Some good news emerged in Portland this week: Police officers will start wearing body cameras when they are out on patrol.
There is a plan to start a pilot program later this year, and there is money earmarked to pay for full implementation beginning in 2018.
There are a few hurdles which need to be cleared first: The policy behind the camera’s use is a subject of collective bargaining with the unions representing the city’s police, and there is some question about whether the city will have permission to use federal grant funds for the initial implementation.
But there is unanimous agreement among the mayor, City Council, city manager and police chief that the program should go forward, and there is no indication that anything will get in the way of the orderly introduction of a sensible policy that will serve the public and police officers by making their work more transparent.
That’s the good news. There was also a lot of bad news this week, too, generated by Mayor Ethan Strimling and his dysfunctional relationship with both city staff and his colleagues on the council.
The mayor managed to make broad agreement on goals and methods look like a battle royale. It would have been comical if it were not so serious.
It began with the death of a young African-American man, who had been reported to be screaming and aiming a rifle at passing cars in the St.

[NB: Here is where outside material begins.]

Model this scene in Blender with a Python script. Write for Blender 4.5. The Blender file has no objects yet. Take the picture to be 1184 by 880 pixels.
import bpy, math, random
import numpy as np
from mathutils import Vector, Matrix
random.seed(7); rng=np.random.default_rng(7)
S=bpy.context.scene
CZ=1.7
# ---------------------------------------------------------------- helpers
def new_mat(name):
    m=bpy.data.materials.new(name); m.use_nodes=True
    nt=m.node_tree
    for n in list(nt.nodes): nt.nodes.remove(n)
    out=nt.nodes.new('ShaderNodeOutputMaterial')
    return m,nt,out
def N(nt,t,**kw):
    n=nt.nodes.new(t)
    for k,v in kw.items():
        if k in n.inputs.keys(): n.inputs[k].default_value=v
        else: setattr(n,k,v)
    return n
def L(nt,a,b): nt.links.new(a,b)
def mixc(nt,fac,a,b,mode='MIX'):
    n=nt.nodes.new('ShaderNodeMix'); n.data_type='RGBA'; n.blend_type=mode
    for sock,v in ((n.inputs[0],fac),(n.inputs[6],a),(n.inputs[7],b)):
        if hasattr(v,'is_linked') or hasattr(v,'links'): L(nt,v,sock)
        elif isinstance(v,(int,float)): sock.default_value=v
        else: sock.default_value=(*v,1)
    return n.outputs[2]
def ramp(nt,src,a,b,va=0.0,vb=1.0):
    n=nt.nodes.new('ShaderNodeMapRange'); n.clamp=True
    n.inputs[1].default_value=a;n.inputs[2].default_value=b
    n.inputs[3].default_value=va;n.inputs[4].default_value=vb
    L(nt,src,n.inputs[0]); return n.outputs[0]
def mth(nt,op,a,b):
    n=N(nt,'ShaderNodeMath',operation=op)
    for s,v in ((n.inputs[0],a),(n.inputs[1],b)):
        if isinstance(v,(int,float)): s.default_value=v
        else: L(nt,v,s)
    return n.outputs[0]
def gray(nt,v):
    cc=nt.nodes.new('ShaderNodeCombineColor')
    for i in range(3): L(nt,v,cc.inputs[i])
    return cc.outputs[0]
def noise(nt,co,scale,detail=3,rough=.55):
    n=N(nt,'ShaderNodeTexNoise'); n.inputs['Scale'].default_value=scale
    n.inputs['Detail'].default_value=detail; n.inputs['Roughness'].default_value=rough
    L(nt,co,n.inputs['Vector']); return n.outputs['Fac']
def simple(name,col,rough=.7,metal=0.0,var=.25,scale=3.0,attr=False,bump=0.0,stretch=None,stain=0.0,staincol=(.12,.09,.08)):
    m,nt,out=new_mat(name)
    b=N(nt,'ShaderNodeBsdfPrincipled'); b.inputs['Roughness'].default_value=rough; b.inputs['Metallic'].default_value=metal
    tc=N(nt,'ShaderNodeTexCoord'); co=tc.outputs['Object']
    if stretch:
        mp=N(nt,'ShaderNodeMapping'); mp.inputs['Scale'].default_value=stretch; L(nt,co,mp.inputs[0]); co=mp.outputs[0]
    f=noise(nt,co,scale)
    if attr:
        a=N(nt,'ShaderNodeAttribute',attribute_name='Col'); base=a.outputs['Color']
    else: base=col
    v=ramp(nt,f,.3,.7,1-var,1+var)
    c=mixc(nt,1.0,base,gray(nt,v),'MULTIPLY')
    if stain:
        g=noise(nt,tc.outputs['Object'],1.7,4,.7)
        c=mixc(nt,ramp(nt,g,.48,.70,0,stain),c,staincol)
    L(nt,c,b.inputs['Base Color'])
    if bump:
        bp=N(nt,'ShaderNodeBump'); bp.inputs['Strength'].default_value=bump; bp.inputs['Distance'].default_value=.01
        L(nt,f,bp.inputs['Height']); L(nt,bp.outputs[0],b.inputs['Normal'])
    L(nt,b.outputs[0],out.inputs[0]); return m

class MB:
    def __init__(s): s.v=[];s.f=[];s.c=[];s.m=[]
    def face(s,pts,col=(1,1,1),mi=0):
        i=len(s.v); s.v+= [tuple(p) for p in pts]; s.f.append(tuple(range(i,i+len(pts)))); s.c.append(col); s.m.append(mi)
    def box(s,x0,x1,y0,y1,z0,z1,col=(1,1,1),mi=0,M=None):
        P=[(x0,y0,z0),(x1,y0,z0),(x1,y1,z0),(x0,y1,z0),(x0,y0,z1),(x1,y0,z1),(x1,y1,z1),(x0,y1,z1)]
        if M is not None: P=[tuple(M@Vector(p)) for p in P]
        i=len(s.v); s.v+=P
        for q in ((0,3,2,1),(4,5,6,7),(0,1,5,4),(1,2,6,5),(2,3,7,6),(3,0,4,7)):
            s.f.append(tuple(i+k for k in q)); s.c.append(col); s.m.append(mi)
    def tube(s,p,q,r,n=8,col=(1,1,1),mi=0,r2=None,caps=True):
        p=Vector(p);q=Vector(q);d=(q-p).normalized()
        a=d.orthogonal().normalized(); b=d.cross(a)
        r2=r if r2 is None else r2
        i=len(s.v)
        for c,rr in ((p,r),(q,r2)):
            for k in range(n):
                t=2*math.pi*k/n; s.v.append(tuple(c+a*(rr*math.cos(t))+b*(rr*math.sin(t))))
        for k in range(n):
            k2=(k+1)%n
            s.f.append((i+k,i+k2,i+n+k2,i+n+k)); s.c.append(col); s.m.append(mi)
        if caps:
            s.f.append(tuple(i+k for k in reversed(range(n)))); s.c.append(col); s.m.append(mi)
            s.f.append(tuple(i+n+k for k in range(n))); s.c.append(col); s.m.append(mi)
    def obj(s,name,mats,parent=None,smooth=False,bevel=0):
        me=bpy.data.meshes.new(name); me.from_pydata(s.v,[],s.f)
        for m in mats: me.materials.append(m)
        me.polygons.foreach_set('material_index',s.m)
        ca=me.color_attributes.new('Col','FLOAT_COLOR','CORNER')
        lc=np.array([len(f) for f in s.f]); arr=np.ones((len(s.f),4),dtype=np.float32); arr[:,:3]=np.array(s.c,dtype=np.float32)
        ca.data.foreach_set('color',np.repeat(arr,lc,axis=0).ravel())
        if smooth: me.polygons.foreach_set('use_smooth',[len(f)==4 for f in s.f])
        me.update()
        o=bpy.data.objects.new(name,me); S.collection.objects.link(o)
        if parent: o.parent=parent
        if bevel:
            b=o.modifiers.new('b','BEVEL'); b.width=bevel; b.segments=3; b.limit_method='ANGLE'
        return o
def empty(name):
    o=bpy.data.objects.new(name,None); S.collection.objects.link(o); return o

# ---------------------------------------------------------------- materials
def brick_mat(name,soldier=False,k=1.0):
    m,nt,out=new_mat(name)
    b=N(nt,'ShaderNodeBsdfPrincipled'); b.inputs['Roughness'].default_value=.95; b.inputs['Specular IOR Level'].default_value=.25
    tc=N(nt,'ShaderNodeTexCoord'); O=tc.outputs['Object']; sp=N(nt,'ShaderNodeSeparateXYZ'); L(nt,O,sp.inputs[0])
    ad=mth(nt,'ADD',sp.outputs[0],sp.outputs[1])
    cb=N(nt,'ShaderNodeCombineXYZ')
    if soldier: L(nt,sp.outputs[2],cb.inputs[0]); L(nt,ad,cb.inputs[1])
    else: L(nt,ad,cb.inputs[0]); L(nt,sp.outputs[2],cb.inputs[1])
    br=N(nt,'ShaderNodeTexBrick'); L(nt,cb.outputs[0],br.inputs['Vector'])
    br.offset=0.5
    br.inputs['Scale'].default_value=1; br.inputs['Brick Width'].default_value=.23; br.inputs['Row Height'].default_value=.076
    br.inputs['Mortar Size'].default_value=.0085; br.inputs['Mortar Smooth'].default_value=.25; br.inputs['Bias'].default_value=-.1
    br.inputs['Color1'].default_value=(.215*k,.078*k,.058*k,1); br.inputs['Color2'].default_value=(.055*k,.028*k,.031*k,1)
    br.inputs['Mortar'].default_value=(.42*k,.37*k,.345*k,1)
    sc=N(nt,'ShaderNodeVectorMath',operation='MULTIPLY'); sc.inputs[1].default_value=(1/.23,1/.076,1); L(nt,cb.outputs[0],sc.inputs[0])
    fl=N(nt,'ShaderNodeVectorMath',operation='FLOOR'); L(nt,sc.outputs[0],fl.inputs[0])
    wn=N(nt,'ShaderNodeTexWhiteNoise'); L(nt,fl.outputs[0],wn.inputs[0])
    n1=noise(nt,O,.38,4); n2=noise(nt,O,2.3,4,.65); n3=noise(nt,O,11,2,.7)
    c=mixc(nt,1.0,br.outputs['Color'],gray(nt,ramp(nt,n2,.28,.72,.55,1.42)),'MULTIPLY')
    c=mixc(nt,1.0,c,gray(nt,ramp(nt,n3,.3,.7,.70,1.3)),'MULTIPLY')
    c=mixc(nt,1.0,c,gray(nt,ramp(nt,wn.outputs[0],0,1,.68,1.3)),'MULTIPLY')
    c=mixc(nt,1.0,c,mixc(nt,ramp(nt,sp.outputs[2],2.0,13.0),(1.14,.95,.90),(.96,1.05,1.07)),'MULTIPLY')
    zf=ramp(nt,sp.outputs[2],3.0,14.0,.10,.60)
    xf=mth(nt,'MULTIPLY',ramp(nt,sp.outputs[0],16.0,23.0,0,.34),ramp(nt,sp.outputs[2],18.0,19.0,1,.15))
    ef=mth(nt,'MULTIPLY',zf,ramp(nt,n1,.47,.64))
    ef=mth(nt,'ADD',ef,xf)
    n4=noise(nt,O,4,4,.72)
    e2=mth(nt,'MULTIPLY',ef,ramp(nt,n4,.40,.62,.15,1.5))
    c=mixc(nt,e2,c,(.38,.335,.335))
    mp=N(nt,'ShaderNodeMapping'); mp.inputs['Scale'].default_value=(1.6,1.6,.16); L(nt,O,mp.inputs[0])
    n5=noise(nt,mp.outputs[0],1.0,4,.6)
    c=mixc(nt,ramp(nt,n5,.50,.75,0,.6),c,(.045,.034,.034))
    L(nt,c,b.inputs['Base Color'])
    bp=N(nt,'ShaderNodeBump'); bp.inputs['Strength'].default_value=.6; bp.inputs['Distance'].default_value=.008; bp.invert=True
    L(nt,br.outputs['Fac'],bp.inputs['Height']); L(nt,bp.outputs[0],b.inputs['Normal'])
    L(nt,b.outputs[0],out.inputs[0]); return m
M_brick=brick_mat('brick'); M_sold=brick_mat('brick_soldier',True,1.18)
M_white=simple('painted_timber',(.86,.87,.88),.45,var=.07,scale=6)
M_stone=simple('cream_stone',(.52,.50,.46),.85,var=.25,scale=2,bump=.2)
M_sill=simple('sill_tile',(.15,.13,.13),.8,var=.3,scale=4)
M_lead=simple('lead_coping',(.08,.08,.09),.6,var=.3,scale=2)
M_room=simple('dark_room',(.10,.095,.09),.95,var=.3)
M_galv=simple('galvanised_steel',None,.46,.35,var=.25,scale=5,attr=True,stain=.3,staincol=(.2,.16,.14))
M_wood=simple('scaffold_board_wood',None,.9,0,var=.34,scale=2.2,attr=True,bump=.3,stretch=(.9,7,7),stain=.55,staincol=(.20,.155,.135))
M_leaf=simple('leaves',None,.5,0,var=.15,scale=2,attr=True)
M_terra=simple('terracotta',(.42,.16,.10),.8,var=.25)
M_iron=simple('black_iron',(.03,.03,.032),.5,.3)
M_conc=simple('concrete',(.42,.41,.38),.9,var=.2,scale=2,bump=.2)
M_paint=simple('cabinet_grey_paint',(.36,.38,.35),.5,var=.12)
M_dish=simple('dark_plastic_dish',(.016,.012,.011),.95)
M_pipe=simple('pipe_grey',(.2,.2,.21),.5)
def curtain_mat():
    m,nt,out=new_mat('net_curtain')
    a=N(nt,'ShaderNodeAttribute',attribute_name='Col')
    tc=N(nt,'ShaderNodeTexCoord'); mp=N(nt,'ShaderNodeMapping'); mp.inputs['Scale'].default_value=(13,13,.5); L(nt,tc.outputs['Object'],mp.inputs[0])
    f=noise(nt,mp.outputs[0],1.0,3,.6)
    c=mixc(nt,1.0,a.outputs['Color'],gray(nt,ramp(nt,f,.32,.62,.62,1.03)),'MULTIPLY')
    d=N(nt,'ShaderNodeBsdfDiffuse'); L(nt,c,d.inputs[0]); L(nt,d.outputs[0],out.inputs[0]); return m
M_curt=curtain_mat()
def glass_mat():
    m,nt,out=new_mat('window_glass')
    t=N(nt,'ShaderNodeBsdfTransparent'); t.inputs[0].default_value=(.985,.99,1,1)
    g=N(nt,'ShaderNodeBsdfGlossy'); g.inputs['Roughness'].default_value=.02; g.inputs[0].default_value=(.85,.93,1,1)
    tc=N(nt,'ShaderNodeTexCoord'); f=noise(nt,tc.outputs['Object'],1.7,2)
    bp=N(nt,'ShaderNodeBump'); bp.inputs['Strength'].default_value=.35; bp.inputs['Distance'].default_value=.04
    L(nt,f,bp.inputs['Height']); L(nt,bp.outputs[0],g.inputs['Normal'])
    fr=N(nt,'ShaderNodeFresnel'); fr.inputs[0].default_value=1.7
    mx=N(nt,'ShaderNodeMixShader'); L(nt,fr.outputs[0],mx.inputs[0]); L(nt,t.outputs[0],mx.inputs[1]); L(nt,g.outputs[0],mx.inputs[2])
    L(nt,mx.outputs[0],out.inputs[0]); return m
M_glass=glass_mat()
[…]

John Street shopping plaza. According to police reports, an officer shot him dead when the man didn’t respond to instructions. He turned out to be armed with a pellet gun that he’d just bought at a local pawn shop.
The tragedy became the occasion for groups, including the ACLU of Maine, to remind the public about the desirability of police body cameras, even though there is no indication that an officer-mounted camera would have added to our understanding of this specific event.
Already volatile, the situation was inflamed when Strimling told the media that he agreed that the shooting brought a new sense of urgency to the need for body cameras, and the city should appropriate money to start the program right away. “We want to do it right, but I don’t think we can afford to wait any longer,” he said.
It might not have been the worst thing he could have said, but it gave weight to the notion that police were dragging their feet, maybe because they had something to hide.
That sparked an angry news conference Tuesday from Police Chief Michael Sauschuck, who said he was “disgusted” by the attempt to use a young man’s death to “drag the Portland Police Department into some national debate on the use of body cameras.”
Then on Wednesday, most of the City Council held a news conference, without the mayor’s participation, expressing their confidence in Sauschuck and making clear that the pilot program is still on track. Later that evening, Sauschuck was heckled by protesters who called him a murderer as a result of the shooting in the plaza.
From a distance, what happened this week looks like Portland is in the midst of a raging battle over excessive use of deadly force by police and the introduction of body cameras. But nothing could be farther from the truth.
There is no evidence that police officers did anything wrong at the scene. The matter is under investigation and there were numerous witnesses who can recount what happened.
And there is, in fact, no debate about the introduction of body cameras in Portland. By all accounts, there is unanimity among top leaders about what to do and when to do it.
Strimling knew, or should have known, all of this before he spoke up in the wake of a tragic death. If this is how he handles consensus, Portland will have more bad news ahead.